Puisque vient d'être évoquée la sécurité routière, c'est tout à l'honneur des élus de la majorité d'afficher une attention particulière à sa bonne maîtrise. Les moyens coercitifs pour maintenir le chauffeur dans les limites des vitesses, imposées par la configuration des routes, fleurissent un peu partout (réduction des voies, rehaussement de la chaussée, ronds-points, panneaux signalétiques,...). Oui mais voilà ce n'est que de l'affichage. Se souvenir des propos de ce même maire qui affirmait en off, dix ans en arrière, qu'il est difficile pour lui de respecter la limitation de vitesse sur la pente de Kerhalvez, fait penser que leur déclaration s'apparente à de l'inutilité publique; "la règle s'impose aux autres, pas à moi". Tout comme est inutile de respecter la largeur réglementaire de 5 mètres à l'entrée de Kervezingar Huella car l'écoulement des eaux de toitures des serres a nécessité la réalisation d'une cuvette spécifique, empiétant d'1 mètre sur la voirie.

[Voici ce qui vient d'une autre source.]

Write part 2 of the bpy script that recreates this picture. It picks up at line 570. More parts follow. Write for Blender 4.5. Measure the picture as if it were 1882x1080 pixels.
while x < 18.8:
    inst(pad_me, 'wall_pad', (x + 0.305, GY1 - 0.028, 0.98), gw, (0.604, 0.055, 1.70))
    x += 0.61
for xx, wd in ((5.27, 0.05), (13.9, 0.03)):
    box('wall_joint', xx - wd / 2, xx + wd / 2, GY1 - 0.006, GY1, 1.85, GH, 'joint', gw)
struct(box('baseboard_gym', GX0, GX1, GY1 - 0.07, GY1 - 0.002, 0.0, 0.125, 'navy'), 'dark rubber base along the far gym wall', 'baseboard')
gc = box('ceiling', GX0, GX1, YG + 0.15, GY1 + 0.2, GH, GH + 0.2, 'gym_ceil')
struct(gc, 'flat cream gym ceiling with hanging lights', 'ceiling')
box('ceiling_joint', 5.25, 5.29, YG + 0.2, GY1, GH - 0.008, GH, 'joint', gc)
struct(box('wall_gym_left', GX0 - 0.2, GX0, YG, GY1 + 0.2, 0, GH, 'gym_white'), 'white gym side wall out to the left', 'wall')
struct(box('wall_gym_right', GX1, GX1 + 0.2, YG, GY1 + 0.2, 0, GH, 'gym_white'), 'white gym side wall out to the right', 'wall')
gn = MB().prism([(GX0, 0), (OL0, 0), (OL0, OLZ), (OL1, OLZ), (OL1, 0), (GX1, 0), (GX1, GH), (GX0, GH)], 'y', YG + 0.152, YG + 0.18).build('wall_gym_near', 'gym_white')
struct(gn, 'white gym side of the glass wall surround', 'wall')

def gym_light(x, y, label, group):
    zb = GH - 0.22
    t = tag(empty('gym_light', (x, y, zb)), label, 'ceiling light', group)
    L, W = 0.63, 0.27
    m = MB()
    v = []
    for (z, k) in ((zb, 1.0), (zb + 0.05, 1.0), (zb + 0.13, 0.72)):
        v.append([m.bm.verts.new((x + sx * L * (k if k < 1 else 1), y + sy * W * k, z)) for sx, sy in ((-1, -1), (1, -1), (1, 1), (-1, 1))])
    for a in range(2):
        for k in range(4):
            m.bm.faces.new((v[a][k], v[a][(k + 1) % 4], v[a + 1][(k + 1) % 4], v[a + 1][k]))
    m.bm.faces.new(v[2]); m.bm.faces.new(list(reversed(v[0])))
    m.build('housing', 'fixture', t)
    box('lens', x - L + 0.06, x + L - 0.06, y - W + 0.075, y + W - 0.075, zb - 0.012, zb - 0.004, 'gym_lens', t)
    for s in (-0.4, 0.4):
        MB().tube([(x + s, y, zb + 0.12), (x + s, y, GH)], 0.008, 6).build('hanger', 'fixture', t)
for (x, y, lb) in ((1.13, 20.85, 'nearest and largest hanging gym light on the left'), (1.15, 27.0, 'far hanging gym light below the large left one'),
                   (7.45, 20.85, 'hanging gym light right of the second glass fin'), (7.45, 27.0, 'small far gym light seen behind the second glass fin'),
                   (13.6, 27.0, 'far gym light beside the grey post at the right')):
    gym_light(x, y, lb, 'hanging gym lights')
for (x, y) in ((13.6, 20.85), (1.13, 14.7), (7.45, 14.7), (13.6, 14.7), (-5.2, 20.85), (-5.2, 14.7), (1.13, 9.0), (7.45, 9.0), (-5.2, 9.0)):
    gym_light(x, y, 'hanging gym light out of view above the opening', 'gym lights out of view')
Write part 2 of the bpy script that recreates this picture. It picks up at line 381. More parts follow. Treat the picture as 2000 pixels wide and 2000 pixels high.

A ne pas trop médire, il est logique d'évoquer la sécurité.
Pour revenir au chemin, en dehors du décor cadavérique que représente l'abandon des bâches agricoles sur les talus, certains, propriétaires ou pas, s’accommodent bien de faire passer à la tronçonneuse les arbres qui surplombent les chemins de randonnée sur le haut de Linspern. Défigurés, dénaturés, rendus impraticables par l'affleurement des pierres, ou tout au moins tolérés par les chevaux, ces chemins, classés pourtant comme sentiers de randonnée, donnent une valeur certaine aux souvenirs de ceux et celles qui apprécient les balades dans un écrin de verdure complètement dévasté. Ces quelques visiteurs, certainement égarés, ne manqueront pas de faire savoir à leur entourage la perte de temps que représenterait leur passage dans la presqu'île. Et pour tous les autres touristes, l'attractivité du calvaire, le Musée de la fraise et les visites guidées dans les serres de Saveol, suffiront certainement à satisfaire leur curiosité estivale.